## [WHAT IS ASKED]
Your task is to quote exactly the run of lines that starts at the line containing "Reconstruct this image" and ends at the line containing "PI = math.pi", including both.

Scenes as source code
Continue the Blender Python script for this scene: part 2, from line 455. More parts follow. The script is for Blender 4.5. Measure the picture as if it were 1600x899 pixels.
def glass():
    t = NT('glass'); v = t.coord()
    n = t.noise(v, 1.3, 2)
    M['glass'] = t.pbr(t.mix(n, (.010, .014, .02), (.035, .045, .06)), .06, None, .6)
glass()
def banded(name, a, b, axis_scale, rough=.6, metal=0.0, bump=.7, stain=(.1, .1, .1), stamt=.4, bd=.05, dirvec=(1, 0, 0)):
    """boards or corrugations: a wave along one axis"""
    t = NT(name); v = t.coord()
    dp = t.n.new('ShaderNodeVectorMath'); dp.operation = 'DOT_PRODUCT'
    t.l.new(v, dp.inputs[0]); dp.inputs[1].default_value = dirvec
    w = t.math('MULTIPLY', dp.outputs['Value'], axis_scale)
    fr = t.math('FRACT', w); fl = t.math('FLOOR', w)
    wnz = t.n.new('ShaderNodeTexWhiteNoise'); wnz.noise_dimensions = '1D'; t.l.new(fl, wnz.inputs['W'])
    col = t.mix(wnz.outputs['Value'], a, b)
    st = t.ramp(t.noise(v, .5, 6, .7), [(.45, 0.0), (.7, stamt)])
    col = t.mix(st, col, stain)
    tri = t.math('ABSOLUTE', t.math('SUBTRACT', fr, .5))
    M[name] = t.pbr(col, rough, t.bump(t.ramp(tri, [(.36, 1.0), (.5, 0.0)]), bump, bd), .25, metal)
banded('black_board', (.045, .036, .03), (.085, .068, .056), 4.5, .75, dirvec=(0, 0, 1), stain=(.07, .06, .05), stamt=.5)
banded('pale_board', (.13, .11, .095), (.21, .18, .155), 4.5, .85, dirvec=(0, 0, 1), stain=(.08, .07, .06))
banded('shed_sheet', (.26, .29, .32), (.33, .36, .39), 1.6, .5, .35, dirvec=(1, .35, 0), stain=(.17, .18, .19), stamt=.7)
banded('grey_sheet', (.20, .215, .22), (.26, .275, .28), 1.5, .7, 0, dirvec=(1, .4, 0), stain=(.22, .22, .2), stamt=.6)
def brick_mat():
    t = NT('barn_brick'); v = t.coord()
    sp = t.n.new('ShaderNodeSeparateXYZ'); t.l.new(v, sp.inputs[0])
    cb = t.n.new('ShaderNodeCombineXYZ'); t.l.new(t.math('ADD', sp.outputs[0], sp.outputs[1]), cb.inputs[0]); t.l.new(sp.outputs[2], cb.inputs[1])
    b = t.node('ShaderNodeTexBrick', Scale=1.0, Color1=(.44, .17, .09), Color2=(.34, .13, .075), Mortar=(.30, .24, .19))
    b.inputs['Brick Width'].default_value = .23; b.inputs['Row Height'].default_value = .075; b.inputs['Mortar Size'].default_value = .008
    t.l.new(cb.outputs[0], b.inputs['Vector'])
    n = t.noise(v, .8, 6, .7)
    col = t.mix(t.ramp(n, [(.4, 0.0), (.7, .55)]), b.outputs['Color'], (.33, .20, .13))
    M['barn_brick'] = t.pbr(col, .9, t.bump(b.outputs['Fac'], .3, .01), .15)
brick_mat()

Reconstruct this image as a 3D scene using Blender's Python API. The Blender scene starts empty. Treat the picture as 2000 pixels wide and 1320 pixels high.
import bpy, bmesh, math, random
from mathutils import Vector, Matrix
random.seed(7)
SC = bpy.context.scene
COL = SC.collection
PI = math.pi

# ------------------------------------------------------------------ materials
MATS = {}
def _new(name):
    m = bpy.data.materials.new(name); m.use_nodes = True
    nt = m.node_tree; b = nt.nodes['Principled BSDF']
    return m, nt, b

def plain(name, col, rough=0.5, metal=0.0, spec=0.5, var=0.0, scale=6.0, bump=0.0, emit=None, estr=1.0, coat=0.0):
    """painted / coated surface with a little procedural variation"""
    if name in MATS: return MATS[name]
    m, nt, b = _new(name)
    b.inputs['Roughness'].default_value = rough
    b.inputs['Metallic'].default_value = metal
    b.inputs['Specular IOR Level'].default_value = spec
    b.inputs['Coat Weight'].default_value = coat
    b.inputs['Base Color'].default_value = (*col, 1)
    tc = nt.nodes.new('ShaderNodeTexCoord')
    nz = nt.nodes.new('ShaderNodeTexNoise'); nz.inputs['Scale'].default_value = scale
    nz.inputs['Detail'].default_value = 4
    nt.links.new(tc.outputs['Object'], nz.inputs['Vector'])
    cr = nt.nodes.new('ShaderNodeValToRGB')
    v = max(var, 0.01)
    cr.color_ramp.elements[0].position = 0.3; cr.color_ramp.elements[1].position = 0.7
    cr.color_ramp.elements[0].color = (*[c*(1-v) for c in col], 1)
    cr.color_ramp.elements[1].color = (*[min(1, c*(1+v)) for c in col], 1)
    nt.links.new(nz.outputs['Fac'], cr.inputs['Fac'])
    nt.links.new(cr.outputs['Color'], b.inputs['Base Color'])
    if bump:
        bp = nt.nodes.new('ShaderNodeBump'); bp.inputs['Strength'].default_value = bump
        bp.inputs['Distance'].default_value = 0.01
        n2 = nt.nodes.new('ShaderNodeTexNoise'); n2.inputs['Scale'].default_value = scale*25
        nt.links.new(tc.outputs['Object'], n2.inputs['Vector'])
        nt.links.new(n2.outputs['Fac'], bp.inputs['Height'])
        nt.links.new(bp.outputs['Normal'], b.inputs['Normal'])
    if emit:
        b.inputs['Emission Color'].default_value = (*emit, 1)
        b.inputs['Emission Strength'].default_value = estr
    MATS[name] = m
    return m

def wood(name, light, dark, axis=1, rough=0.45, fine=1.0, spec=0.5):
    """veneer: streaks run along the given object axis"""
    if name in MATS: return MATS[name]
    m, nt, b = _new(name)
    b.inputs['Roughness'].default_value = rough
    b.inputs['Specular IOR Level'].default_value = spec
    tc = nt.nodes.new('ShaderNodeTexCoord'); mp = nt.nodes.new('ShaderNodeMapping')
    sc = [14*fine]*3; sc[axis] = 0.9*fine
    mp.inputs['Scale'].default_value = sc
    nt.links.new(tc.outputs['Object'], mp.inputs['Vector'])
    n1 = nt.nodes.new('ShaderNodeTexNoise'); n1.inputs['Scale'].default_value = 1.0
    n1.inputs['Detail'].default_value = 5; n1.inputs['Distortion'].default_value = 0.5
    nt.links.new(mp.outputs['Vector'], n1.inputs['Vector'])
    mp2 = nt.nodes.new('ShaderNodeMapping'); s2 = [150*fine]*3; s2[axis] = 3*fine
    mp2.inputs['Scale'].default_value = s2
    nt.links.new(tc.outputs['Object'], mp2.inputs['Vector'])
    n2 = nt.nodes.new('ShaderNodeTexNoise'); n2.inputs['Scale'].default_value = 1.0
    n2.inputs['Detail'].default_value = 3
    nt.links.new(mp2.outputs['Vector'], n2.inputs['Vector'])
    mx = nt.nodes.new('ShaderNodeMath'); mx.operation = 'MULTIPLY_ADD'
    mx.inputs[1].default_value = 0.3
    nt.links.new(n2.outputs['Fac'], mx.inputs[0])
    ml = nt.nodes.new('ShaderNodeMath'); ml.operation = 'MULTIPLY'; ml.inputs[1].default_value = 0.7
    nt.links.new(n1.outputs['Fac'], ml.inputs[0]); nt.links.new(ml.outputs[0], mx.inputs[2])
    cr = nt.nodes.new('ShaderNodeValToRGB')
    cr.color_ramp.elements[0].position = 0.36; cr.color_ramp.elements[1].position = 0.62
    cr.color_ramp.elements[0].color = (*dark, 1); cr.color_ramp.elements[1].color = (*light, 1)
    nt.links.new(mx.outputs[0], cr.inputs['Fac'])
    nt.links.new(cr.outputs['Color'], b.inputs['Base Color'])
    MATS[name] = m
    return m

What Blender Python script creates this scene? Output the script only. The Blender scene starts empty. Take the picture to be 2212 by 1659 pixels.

## [SOLUTION]
Reconstruct this image as a 3D scene using Blender's Python API. The Blender scene starts empty. Treat the picture as 2000 pixels wide and 1320 pixels high.
import bpy, bmesh, math, random
from mathutils import Vector, Matrix
random.seed(7)
SC = bpy.context.scene
COL = SC.collection
PI = math.pi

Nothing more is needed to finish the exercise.